- **Collected material**:
-----

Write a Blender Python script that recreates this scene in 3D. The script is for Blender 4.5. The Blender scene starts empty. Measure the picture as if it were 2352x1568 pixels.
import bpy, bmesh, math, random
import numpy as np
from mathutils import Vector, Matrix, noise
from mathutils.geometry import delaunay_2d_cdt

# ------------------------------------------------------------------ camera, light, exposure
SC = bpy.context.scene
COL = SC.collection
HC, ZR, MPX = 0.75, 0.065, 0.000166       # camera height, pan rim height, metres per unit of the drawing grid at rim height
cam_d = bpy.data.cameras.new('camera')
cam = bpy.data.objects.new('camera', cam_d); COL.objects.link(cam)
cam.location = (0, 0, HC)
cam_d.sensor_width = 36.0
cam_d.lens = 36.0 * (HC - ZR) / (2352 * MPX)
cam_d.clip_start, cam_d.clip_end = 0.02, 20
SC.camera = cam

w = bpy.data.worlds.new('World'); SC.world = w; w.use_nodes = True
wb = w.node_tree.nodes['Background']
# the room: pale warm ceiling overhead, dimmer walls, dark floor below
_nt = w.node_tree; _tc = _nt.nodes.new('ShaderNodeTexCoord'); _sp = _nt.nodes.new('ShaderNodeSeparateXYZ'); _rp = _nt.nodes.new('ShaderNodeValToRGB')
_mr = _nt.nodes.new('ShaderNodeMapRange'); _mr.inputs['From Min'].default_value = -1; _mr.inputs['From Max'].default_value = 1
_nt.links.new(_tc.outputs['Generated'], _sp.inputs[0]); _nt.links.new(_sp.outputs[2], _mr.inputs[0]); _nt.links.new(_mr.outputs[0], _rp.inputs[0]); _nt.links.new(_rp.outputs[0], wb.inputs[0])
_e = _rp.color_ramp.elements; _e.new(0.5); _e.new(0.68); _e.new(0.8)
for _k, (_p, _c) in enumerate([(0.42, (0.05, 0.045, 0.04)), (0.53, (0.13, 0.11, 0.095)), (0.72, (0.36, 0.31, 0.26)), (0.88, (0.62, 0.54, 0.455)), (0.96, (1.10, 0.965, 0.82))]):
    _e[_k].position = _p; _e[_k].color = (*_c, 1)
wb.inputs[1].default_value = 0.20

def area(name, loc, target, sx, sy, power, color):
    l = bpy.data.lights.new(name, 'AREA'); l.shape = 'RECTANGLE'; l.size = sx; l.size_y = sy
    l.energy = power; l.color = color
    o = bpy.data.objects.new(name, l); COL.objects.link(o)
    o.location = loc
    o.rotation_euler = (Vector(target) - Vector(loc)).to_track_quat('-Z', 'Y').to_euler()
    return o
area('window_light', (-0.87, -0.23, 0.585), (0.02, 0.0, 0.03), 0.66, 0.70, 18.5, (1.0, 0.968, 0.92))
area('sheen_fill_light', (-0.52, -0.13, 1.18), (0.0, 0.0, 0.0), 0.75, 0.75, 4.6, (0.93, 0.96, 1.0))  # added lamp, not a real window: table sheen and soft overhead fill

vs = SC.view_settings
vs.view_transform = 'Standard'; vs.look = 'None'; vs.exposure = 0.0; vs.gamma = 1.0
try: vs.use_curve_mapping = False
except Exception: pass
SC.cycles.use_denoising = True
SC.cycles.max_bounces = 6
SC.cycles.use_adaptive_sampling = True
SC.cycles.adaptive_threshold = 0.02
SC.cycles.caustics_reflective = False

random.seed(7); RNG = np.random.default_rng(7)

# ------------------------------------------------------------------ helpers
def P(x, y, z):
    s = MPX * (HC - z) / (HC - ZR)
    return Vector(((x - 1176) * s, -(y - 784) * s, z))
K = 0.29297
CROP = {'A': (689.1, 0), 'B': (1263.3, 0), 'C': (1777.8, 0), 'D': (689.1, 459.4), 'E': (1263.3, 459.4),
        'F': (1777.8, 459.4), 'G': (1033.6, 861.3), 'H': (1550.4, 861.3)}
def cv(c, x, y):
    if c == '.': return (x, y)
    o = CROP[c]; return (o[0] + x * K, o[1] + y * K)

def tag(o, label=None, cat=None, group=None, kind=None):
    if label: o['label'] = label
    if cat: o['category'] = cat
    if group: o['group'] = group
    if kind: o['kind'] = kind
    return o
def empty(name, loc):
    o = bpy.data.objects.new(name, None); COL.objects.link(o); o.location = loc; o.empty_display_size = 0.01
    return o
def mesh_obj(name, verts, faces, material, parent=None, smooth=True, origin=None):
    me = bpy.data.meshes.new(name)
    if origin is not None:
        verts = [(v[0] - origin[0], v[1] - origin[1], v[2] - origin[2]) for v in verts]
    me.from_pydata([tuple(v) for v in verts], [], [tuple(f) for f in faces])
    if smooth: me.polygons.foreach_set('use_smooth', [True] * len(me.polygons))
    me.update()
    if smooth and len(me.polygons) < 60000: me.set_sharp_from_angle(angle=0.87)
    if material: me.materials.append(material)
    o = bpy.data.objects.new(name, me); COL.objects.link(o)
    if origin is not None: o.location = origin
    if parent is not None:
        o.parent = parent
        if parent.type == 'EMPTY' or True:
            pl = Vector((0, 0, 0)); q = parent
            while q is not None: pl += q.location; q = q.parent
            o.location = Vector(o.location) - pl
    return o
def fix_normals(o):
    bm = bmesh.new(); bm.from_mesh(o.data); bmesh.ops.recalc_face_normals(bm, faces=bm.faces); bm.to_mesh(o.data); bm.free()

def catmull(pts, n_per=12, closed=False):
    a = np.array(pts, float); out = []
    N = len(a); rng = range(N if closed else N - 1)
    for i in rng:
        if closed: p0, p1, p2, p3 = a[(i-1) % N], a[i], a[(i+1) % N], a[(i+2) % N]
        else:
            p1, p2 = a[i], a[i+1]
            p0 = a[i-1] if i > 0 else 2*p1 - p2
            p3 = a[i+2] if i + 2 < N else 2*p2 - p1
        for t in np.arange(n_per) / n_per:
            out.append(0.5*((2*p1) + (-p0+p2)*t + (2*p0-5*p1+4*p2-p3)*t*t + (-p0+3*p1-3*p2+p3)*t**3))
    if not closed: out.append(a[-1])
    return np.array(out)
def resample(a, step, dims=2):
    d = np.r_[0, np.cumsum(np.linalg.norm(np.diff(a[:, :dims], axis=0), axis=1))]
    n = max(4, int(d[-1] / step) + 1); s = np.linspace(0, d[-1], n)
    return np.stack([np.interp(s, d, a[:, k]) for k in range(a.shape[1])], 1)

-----

- **The problem**: Quote each line of the listing above exactly.

- **Task output**:
Write a Blender Python script that recreates this scene in 3D. The script is for Blender 4.5. The Blender scene starts empty. Measure the picture as if it were 2352x1568 pixels.
import bpy, bmesh, math, random
import numpy as np
from mathutils import Vector, Matrix, noise
from mathutils.geometry import delaunay_2d_cdt

# ------------------------------------------------------------------ camera, light, exposure
SC = bpy.context.scene
COL = SC.collection
HC, ZR, MPX = 0.75, 0.065, 0.000166       # camera height, pan rim height, metres per unit of the drawing grid at rim height
cam_d = bpy.data.cameras.new('camera')
cam = bpy.data.objects.new('camera', cam_d); COL.objects.link(cam)
cam.location = (0, 0, HC)
cam_d.sensor_width = 36.0
cam_d.lens = 36.0 * (HC - ZR) / (2352 * MPX)
cam_d.clip_start, cam_d.clip_end = 0.02, 20
SC.camera = cam

w = bpy.data.worlds.new('World'); SC.world = w; w.use_nodes = True
wb = w.node_tree.nodes['Background']
# the room: pale warm ceiling overhead, dimmer walls, dark floor below
_nt = w.node_tree; _tc = _nt.nodes.new('ShaderNodeTexCoord'); _sp = _nt.nodes.new('ShaderNodeSeparateXYZ'); _rp = _nt.nodes.new('ShaderNodeValToRGB')
_mr = _nt.nodes.new('ShaderNodeMapRange'); _mr.inputs['From Min'].default_value = -1; _mr.inputs['From Max'].default_value = 1
_nt.links.new(_tc.outputs['Generated'], _sp.inputs[0]); _nt.links.new(_sp.outputs[2], _mr.inputs[0]); _nt.links.new(_mr.outputs[0], _rp.inputs[0]); _nt.links.new(_rp.outputs[0], wb.inputs[0])
_e = _rp.color_ramp.elements; _e.new(0.5); _e.new(0.68); _e.new(0.8)
for _k, (_p, _c) in enumerate([(0.42, (0.05, 0.045, 0.04)), (0.53, (0.13, 0.11, 0.095)), (0.72, (0.36, 0.31, 0.26)), (0.88, (0.62, 0.54, 0.455)), (0.96, (1.10, 0.965, 0.82))]):
    _e[_k].position = _p; _e[_k].color = (*_c, 1)
wb.inputs[1].default_value = 0.20

def area(name, loc, target, sx, sy, power, color):
    l = bpy.data.lights.new(name, 'AREA'); l.shape = 'RECTANGLE'; l.size = sx; l.size_y = sy
    l.energy = power; l.color = color
    o = bpy.data.objects.new(name, l); COL.objects.link(o)
    o.location = loc
    o.rotation_euler = (Vector(target) - Vector(loc)).to_track_quat('-Z', 'Y').to_euler()
    return o
area('window_light', (-0.87, -0.23, 0.585), (0.02, 0.0, 0.03), 0.66, 0.70, 18.5, (1.0, 0.968, 0.92))
area('sheen_fill_light', (-0.52, -0.13, 1.18), (0.0, 0.0, 0.0), 0.75, 0.75, 4.6, (0.93, 0.96, 1.0))  # added lamp, not a real window: table sheen and soft overhead fill

vs = SC.view_settings
vs.view_transform = 'Standard'; vs.look = 'None'; vs.exposure = 0.0; vs.gamma = 1.0
try: vs.use_curve_mapping = False
except Exception: pass
SC.cycles.use_denoising = True
SC.cycles.max_bounces = 6
SC.cycles.use_adaptive_sampling = True
SC.cycles.adaptive_threshold = 0.02
SC.cycles.caustics_reflective = False

random.seed(7); RNG = np.random.default_rng(7)

# ------------------------------------------------------------------ helpers
def P(x, y, z):
    s = MPX * (HC - z) / (HC - ZR)
    return Vector(((x - 1176) * s, -(y - 784) * s, z))
K = 0.29297
CROP = {'A': (689.1, 0), 'B': (1263.3, 0), 'C': (1777.8, 0), 'D': (689.1, 459.4), 'E': (1263.3, 459.4),
        'F': (1777.8, 459.4), 'G': (1033.6, 861.3), 'H': (1550.4, 861.3)}
def cv(c, x, y):
    if c == '.': return (x, y)
    o = CROP[c]; return (o[0] + x * K, o[1] + y * K)

def tag(o, label=None, cat=None, group=None, kind=None):
    if label: o['label'] = label
    if cat: o['category'] = cat
    if group: o['group'] = group
    if kind: o['kind'] = kind
    return o
def empty(name, loc):
    o = bpy.data.objects.new(name, None); COL.objects.link(o); o.location = loc; o.empty_display_size = 0.01
    return o
def mesh_obj(name, verts, faces, material, parent=None, smooth=True, origin=None):
    me = bpy.data.meshes.new(name)
    if origin is not None:
        verts = [(v[0] - origin[0], v[1] - origin[1], v[2] - origin[2]) for v in verts]
    me.from_pydata([tuple(v) for v in verts], [], [tuple(f) for f in faces])
    if smooth: me.polygons.foreach_set('use_smooth', [True] * len(me.polygons))
    me.update()
    if smooth and len(me.polygons) < 60000: me.set_sharp_from_angle(angle=0.87)
    if material: me.materials.append(material)
    o = bpy.data.objects.new(name, me); COL.objects.link(o)
    if origin is not None: o.location = origin
    if parent is not None:
        o.parent = parent
        if parent.type == 'EMPTY' or True:
            pl = Vector((0, 0, 0)); q = parent
            while q is not None: pl += q.location; q = q.parent
            o.location = Vector(o.location) - pl
    return o
def fix_normals(o):
    bm = bmesh.new(); bm.from_mesh(o.data); bmesh.ops.recalc_face_normals(bm, faces=bm.faces); bm.to_mesh(o.data); bm.free()

def catmull(pts, n_per=12, closed=False):
    a = np.array(pts, float); out = []
    N = len(a); rng = range(N if closed else N - 1)
    for i in rng:
        if closed: p0, p1, p2, p3 = a[(i-1) % N], a[i], a[(i+1) % N], a[(i+2) % N]
        else:
            p1, p2 = a[i], a[i+1]
            p0 = a[i-1] if i > 0 else 2*p1 - p2
            p3 = a[i+2] if i + 2 < N else 2*p2 - p1
        for t in np.arange(n_per) / n_per:
            out.append(0.5*((2*p1) + (-p0+p2)*t + (2*p0-5*p1+4*p2-p3)*t*t + (-p0+3*p1-3*p2+p3)*t**3))
    if not closed: out.append(a[-1])
    return np.array(out)
def resample(a, step, dims=2):
    d = np.r_[0, np.cumsum(np.linalg.norm(np.diff(a[:, :dims], axis=0), axis=1))]
    n = max(4, int(d[-1] / step) + 1); s = np.linspace(0, d[-1], n)
    return np.stack([np.interp(s, d, a[:, k]) for k in range(a.shape[1])], 1)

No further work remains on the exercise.